Aggregated disk I/O rate.

  • For public cloud, disk metrics are an aggregate of metrics for all disks on the VM. However, Commander doesn't display Disk Usage for AWS instance store-backed volumes, and for Azure, disk metrics are retrieved only for OS disks.
  • For vCenter and SCVMM hosts, this metric includes the rates for all VMs running on the host during the collection interval. Not available for NFS.

AWS, Azure, GCP, SCVMM, vCenter

Disk Max Latency (ms)

Highest latency value for any operation executed by the VM. Latency measures the time taken to process a SCSI command issued by the guest OS to the VM.

vCenter

Disk Swap In (MB)

Rate at which memory is swapped from disk into active memory during the interval.

vCenter

Disk Swap Out (MB)

Rate at which memory is swapped from active memory to disk during the interval. This counter is generally more useful than the swap-in counter to determine whether the VM is running slowly due to swapping, especially when looking at real-time statistics.

vCenter

Disk IOPS

Sum of disk read and write IOPS.

For Azure, disk metrics are retrieved only for OS disks. This value is a sum of Disk Read Operations/Sec and Disk Write Operations/Sec.
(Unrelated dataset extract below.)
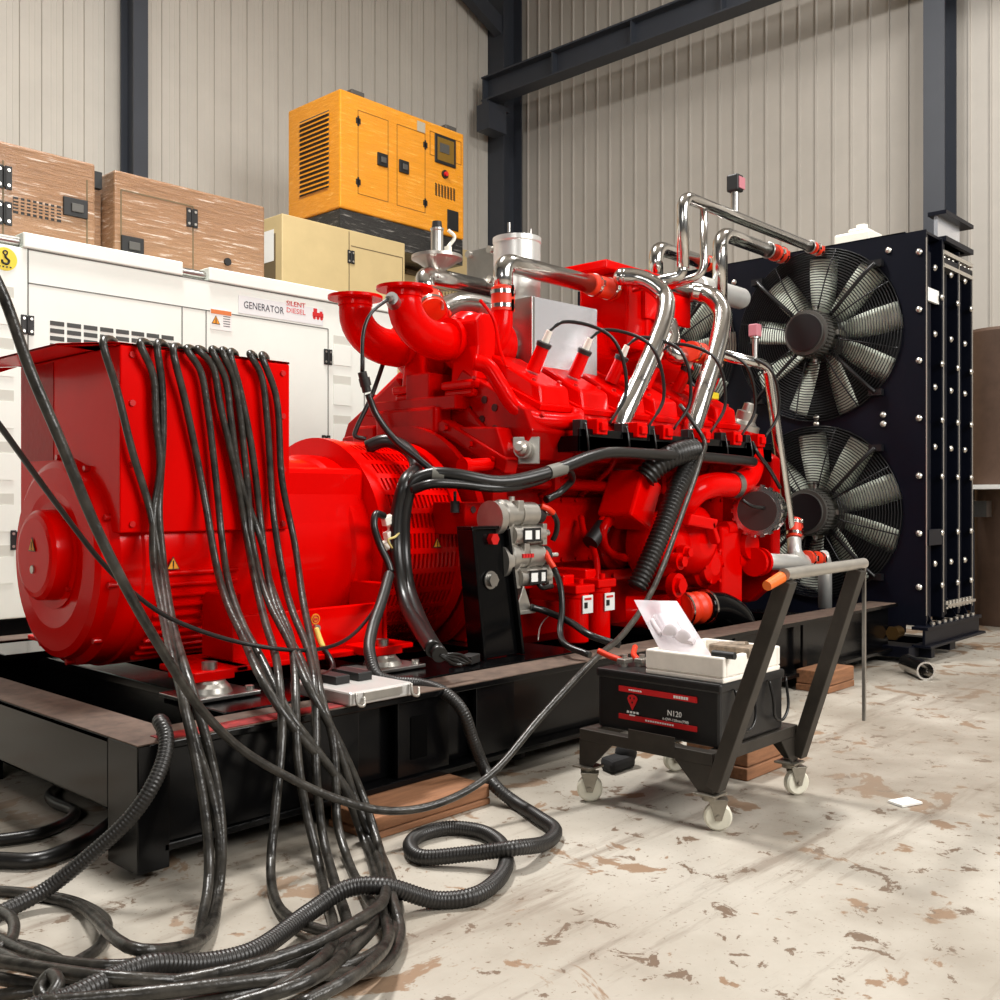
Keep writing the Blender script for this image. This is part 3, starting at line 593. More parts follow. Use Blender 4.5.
# control unit lying on the frame
c = P(360, 690, Z=.46); q = thing('control_unit', c, 'flat silver control unit with two black connector blocks lying on the frame', 'control unit')
a, b = P(350, 707, Z=.437), P(407, 694, Z=.437); u = V(1, 0, 0); L = b.x-a.x; w = V(0, 1, 0); D = (P(299, 692, Z=.437).y-a.y)/.26
m = MB(); m.obox(a+u*L/2+w*.13*D+V(0, 0, .026), u*L/2, w*.13*D, V(0, 0, .026)); m.build('case', ECU, q, .008)
for f, ww in ((.30, .17*D), (.66, .17*D)): k = MB(); k.obox(a+u*L*f+w*ww+V(0, 0, .068), u*.035, w*.06*D, V(0, 0, .017)); k.build('connector_block', BLKP, q, .004)
for f in (.06, .94): k = MB(); k.tube([a+u*L*f-w*.012+V(0, 0, .05), a+u*L*f-w*.02+V(0, 0, .01), a+u*(L*f+.03)-w*.02+V(0, 0, .0), a+u*(L*f+.04)-w*.012+V(0, 0, .03)], .006, 8); k.build('hook', ALU, q)
k = MB(); k.obox(a+u*L*.5-w*.004+V(0, 0, .03), u*L*.3, w*.006, V(0, 0, .014)); k.build('side_rib', ALU, q)
# small scrap of aluminium and plug pieces on the rail
c = P(470, 663, Z=.434); k = MB(); k.obox(c+V(0, 0, .02), V(.05, .02, 0), V(-.01, .03, 0), V(0, 0, .02)); k.obox(c+V(-.09, 0, .015), V(.03, .0, 0), V(0, .02, 0), V(0, 0, .015)); tag(k.build('plug_connector', BLKM, None, .004), 'loose black plug connector lying on the frame rail beside the conduit', 'connector')

# ------------------------------------------------------------------ radiator
RX, RY0, RY1, RZ = 7.64, 2.80, 6.10, 3.21
rad = thing('radiator', (8.15, YA, .2), 'tall navy black radiator bank with large axial fans at right end of frame', 'radiator')
FC = [(3.66, 2.515), (3.66, 1.105), (5.07, 2.515), (5.07, 1.105)]
m = MB(); HR = .69; cell = .705
def holed(yc, zc):
    N = 48; vs = []; 
    for k in range(N):
        a = 2*math.pi*k/N; c, s = math.cos(a), math.sin(a); e = cell/max(abs(c), abs(s)); vs += [(RX, yc+HR*c, zc+HR*s), (RX, yc+e*c*1.0, zc+e*s)]
    m.add(vs, [(2*k, 2*k+1, (2*k+3) % (2*N), (2*k+2) % (2*N)) for k in range(N)])
    m.loft([[(x, yc+HR*math.cos(2*math.pi*k/N), zc+HR*math.sin(2*math.pi*k/N)) for k in range(N)] for x in (RX, RX+.36)], True, False)
for yc, zc in FC: holed(yc, zc)
zt, zb_ = 2.515+cell, 1.105-cell
m.box(RX, RY0, .26, RX+.02, 3.66-cell, RZ); m.box(RX, 5.07+cell, .26, RX+.02, RY1, RZ); m.box(RX, 3.66-cell, .20, RX+.02, 5.07+cell, zb_)
m.box(RX, 3.66-cell, zt, RX+.02, 5.07+cell, RZ)
m.box(RX+.02, RY0+.012, RZ-.02, RX+.9, RY1, RZ-.001)
m.build('fan_shroud', NAVY, rad)
m = MB(); m.box(RX+.37, RY0+.06, .3, RX+.42, RY1-.05, RZ-.03); m.box(RX+.42, RY0+.1, .3, RX+.95, RY1-.1, RZ-.06); m.build('core', mat('core_black', (10, 11, 14), .8), rad)
def make_fan(yc, zc, k0):
    m = MB(); m.cyl((RX+.10, yc, zc), (RX+.30, yc, zc), .185, n=36); f = m.build('fan', MOTORB, rad)
    for k in range(9):
        a = 2*math.pi*k/9+k0; d = V(0, math.cos(a), math.sin(a)); tg = V(0, -math.sin(a), math.cos(a)); rings = []
        for r, ch, pitch, off in ((.17, .075, 34, 0), (.30, .095, 28, .0), (.46, .105, 24, .0), (.61, .108, 20, .0), (.64, .105, 20, .0)):
            pa = math.radians(pitch); cdir = tg*math.cos(pa)+X1*math.sin(pa); nd = X1*math.cos(pa)-tg*math.sin(pa); c = V(RX+.12, yc, zc)+d*r+tg*off
            rings.append([c+cdir*ch+nd*.0, c+cdir*ch*.3+nd*.014, c-cdir*ch*.6+nd*.010, c-cdir*ch, c-cdir*ch*.6-nd*.006, c+cdir*ch*.3-nd*.004])
        MBb = MB(); MBb.loft(rings, True, True); MBb.build('blade', FAN, f)
    m = MB(); m.lathe((RX-.22, yc, zc), X1, [(0, .10), (0, .145), (.02, .15), (.02, .175), (.30, .185), (.36, .20)], 40)
    for k in range(40): a = 2*math.pi*k/40; m.obox((RX-.04, yc+.182*math.cos(a), zc+.182*math.sin(a)), V(.13, 0, 0), V(0, -math.sin(a), math.cos(a))*.004, V(0, math.cos(a), math.sin(a))*.006)
    mo = m.build('motor', MOTOR, f)
    k = MB(); k.cyl((RX-.225, yc, zc), (RX-.20, yc, zc), .147, n=40); k.build('motor_end_cover', MOTORB, f)
    MB().cyl((RX-.02, yc, zc+.18), (RX-.02, yc, zc+.24), .022, n=12).build('motor_boss', ALU, f); MB().cyl((RX-.02, yc, zc-.18), (RX-.02, yc, zc-.23), .02, n=12).build('motor_boss', ALU, f); MB().box(RX-.06, yc-.21, zc-.02, RX+.06, yc-.17, zc+.02).build('cable_gland', ALU, f)
    m = MB()
    for i in range(23):
        R = .225+.46*i/22; x = RX-.02-.06*math.cos(math.pi/2*(i/22)**2); m.ring((x, yc, zc), X1, R, .0042, 44, 4)
    for k in range(8):
        a = 2*math.pi*k/8+.25; m.tube([(RX-.08-.0*R, yc+.2*math.cos(a), zc+.2*math.sin(a)), (RX-.075, yc+.45*math.cos(a), zc+.45*math.sin(a)), (RX-.02, yc+.68*math.cos(a), zc+.68*math.sin(a))], .006, 6, 5)
    m.build('guard', GUARD, f)
    for a in (.78, -.78, 2.36, -2.36):
        d = V(0, -math.cos(a), math.sin(a)); c = V(RX-.06, yc, zc); k = MB(); k.tube([c+d*.2, c+d*.6+V(-.02, 0, 0), c+d*.70+V(0, 0, 0)], .016, 8); k.box(*(c+d*.70-V(.0, .05, .025)), *(c+d*.70+V(.05, .05, .025))); k.build('support_arm', GUARD, f)
    return f
for i, (yc, zc) in enumerate(FC): make_fan(yc, zc, (.18, .02, .3, .1)[i])
# ribbed side towards the viewer
m = MB(); XS = [RX+.021, RX+.36, RX+.70, RX+1.01]
for i in range(3):
    a, b = XS[i], XS[i+1]; m.box(a, RY0, .30, a+.02, RY0+.10, RZ-.04); m.box(b-.03, RY0, .30, b, RY0+.10, RZ-.08*i); m.box(a, RY0+.09, .30, b, RY0+.11, RZ-.04-.06*i)
    m.box((a+b)/2-.05, RY0+.05, .30, (a+b)/2+.05, RY0+.10, RZ-.12-.06*i)
m.box(RX+.36, RY0+.0, RZ-.20, RX+1.01, RY0+.02, RZ-.14); sd = m.build('side_channel', NAVY, rad, .004)
m = MB()
for x in (RX+.002, RX+.352, RX+.695, RX+1.005): m.box(x-.006, RY0-.004, .34, x+.006, RY0, RZ-.06-.08*(x-RX))
m.build('edge_highlight', BOLT, rad)  # bright strips stand in for highlights along the flange edges
m = MB(); m.box(RX+.03, RY0+.02, 2.70, RX+.32, RY0+.04, 2.80); m.build('white_tag', WHT, rad)
m = MB(); m.box(RX+.03, RY0-.01, .86, RX+.33, RY0+.06, .98); m.build('tie_bracket', NAVY, rad, .004)
bl = MB(); bl.ball((0, 0, 0), .022, 10); 
bm_me = None
def bolt_at(p):
    global bm_me
    if bm_me is None:
        k = MB(); k.lathe((0, 0, 0), X1, [(.0, .024), (-.008, .024), (-.016, .016), (-.022, .004)], 10); o = k.build('bolt', BOLT, rad); bm_me = o; o.location = Vector(p)-rad.location; o.data.transform(Matrix.Translation(rad.location)); return o
    c = bm_me.copy(); COL.objects.link(c); c.parent = rad; c.location = Vector(p)-rad.location; return c
for z in (.55, .95, 1.38, 1.81, 2.24, 2.62, 3.05): bolt_at((RX-.002, RY0+.05, z))
for y, z in ((3.12, .35), (3.12, 1.78), (3.12, 1.85), (3.66, 1.81), (3.66, 1.86), (4.4, 1.81), (4.4, 3.05), (4.75, 2.9), (4.9, 3.05), (3.69, 3.24), (3.08, 3.1)): bolt_at((RX-.002, y, z))
for x in XS[1:]:
    for z in (.55, .72, .95, 1.38, 1.6, 1.81, 2.05, 2.24, 2.45, 2.75, 2.95):
        o = bolt_at((x-.05-.15*(z in (.72, 1.6, 2.05, 2.45, 2.95)), RY0-.002, z)); o.rotation_euler.z = math.pi/2
# top bracket, filler tank, base
m = MB(); zt = RZ+.0; m.box(RX+.36, RY0-.02, zt+.19, RX+.98, RY0+.12, zt+.22); m.box(RX+.36, RY0-.02, zt-.02, RX+.98, RY0+.12, zt+.02); m.build('bracket_flange', NAVY, rad)
m = MB(); m.box(RX+.38, RY0+.05, zt+.02, RX+.86, RY0+.08, zt+.19); m.build('bracket_web', SHEET, rad)
m = MB(); m.box(RX+.36, RY0-.01, zt-.22, RX+1.0, RY0+.06, zt-.19); m.box(RX+.36, RY0+.062, zt-.22, RX+1.0, RY0+.07, zt-.09); m.box(RX+.36, RY0-.01, zt-.12, RX+1.0, RY0+.06, zt-.09); bs = m.build('bolted_strip', BOLT, rad)
for k in range(7): MB().cyl((RX+.42+.09*k, RY0+.02, zt-.19), (RX+.42+.09*k, RY0+.02, zt-.13), .018, n=6).build('strip_bolt', BOLT, bs)
c = P(862, 250, X=RX+.25); ft = MB(); ft.box(RX+.06, c.y-.15, RZ, RX+.30, c.y+.15, RZ+.10); ft.box(RX+.09, c.y-.10, RZ+.10, RX+.27, c.y+.05, RZ+.135); ft.cyl((RX+.18, c.y-.03, RZ+.13), (RX+.18, c.y-.03, RZ+.17), .045, n=20); tk = ft.build('expansion_tank', OFFW, rad, .03)
m = MB()
for y0 in (RY0-.05, RY1-.15): m.box(RX-.10, y0, .24, RX+1.08, y0+.12, .265); m.box(RX-.10, y0+.02, .13, RX+1.08, y0+.04, .24); m.box(RX-.10, y0-.02, .11, RX+1.12, y0+.12, .13)
m.box(RX-.2, RY0+.05, .04, RX+.0, RY1-.05, .12); m.box(RX+.5, RY0-.0, .03, RX+.62, RY1-.05, .11); m.box(RX+.05, RY0-.02, .02, RX+.12, RY1-.1, .11)
m.build('base_channel', NAVY, rad, .003)
for k in range(4): MB().prism([(RX+.14+.26*k, RY0+.0, .265), (RX+.14+.26*k, RY0+.1, .265), (RX+.14+.26*k, RY0+.1, .46)], (.02, 0, 0)).build('gusset', NAVY, rad)
for k in range(8): MB().cyl((RX+.1+.125*k, RY0-.01, .255), (RX+.1+.125*k, RY0-.01, .285), .02, n=6).build('foot_bolt', BOLT, rad)
m = MB(); m.box(RX+.40, RY0-.02, .375, RX+1.03, RY0+.06, .395); bs = m.build('bottom_strip', BOLT, rad)
for k in range(8): MB().cyl((RX+.42+.075*k, RY0-.0, .36), (RX+.42+.075*k, RY0-.0, .42), .016, n=6).build('strip_bolt', BOLT, bs)
for py, px in ((632, 877), (632, 898)):
    c = P(px, py, X=RX-.02); k = MB(); k.cyl((RX, c.y, c.z), (RX-.10, c.y, c.z), .045, n=16); k.cyl((RX-.10, c.y, c.z), (RX-.13, c.y, c.z), .055, n=6); k.build('drain_fitting', mat('brass', (150, 116, 70), .35, .9) if 'brass' not in MATS else MATS['brass'], rad)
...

For GCP, this value is a sum of compute.googleapis.com/instance/disk/read_ops_count and compute.googleapis.com/instance/disk/write_ops_count.

Azure, GCP

Network Usage (MB/s)

Sum of data transmitted and received across all virtual NIC instances connected to the VM.

AWS, Azure, GCP, SCVMM, vCenter

View weekly VM performance summaries

Use a VM's Performance Summary tab to view a summary of the last seven days of VM performance data. VM performance metrics are updated automatically by Commander every night.

Access:

Views > Inventory > Infrastructure or Applications

Available to:

View performance metrics: All Access Rights Levels

Update performance metrics: All Operator Levels and Higher

  1. From the inventory tree, select a VM.
  2. Select the Performance Summary tab.
  3. To update the performance summary for a VM so that it includes the most recent performance data, select Update Performance then OK.
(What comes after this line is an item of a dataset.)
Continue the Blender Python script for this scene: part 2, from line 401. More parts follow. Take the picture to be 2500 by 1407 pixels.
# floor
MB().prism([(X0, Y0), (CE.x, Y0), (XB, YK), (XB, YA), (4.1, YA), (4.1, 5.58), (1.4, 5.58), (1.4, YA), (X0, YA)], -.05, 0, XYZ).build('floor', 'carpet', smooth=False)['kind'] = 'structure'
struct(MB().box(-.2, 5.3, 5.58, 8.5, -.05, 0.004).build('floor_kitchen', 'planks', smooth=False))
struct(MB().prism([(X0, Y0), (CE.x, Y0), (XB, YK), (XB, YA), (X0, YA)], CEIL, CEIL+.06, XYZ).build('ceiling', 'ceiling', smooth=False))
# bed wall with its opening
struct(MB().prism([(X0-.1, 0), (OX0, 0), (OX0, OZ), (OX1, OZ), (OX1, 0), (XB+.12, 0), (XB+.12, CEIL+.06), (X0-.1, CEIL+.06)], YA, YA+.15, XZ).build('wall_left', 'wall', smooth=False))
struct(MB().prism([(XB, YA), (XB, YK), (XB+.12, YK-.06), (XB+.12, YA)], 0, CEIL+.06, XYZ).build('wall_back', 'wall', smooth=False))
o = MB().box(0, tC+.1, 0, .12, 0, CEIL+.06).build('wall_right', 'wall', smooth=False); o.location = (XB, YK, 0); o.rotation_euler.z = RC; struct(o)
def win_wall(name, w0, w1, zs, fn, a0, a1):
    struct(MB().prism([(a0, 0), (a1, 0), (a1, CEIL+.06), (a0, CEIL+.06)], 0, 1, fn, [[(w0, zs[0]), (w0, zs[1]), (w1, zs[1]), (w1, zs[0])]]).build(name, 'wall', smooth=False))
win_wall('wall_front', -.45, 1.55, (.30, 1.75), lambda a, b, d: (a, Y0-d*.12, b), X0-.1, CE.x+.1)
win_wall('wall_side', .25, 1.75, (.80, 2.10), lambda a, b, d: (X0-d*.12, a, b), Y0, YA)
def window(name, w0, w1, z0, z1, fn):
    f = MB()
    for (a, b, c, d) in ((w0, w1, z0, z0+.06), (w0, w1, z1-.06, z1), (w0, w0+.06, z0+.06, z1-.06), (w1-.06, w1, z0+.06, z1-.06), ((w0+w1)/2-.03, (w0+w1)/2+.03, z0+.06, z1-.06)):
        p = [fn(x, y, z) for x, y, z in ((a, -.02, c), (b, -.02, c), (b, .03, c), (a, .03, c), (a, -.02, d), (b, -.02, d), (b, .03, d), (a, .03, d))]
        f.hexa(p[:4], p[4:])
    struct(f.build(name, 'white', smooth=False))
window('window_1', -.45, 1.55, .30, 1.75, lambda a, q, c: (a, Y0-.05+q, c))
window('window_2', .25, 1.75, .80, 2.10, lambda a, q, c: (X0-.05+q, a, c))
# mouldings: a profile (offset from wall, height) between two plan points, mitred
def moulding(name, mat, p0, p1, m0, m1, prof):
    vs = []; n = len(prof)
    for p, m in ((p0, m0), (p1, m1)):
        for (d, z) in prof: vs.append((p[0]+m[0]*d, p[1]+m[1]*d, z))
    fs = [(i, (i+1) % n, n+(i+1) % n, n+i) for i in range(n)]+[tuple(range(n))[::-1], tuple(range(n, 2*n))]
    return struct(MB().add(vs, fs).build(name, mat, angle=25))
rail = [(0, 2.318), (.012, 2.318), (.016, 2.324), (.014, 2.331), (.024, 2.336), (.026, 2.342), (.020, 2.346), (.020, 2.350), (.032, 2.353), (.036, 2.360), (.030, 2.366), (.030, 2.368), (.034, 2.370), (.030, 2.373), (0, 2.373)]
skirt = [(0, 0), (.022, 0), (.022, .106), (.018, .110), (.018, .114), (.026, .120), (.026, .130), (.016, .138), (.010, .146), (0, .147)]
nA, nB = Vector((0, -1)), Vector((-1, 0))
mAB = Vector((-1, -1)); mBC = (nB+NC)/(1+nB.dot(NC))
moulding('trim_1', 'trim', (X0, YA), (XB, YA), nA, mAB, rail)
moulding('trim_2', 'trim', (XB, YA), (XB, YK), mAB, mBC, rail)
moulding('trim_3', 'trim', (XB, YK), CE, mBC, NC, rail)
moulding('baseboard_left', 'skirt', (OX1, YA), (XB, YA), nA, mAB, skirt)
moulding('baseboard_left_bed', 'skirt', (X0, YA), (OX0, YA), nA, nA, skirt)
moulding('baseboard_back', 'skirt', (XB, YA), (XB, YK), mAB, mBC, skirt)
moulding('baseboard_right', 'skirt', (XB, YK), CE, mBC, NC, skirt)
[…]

Analyze vCenter performance

The following vCenter performance charts are only available when the Time Range is set to 1 Hour:

  • Disk Rate (KBps)
  • Disk Requests (Number)
  • Network Rate (Mbps)
  • Network Requests (Number)

The following vCenter performance charts are only available when the Time Range is greater than 1 Hour:

  • Disk (KBps)
  • Network (MBps)
  • Space (GB) — only available for VMs

Access:

Views > Inventory > Infrastructure or Applications

Available to:

View performance metrics: All Access Rights Levels

Update performance metrics: All Operator Levels and Higher

  1. From the inventory tree, select a vCenter VM, host, or cluster.
  2. Select the Performance Charts tab.

    The performance charts are loaded the first time you click the Performance Charts tab for the selected VM, host, or cluster, and default to the time range of one hour.

  3. Optional: To see the performance over different periods of time, set the Time Range as required.

    All performance charts are updated to display the same time range.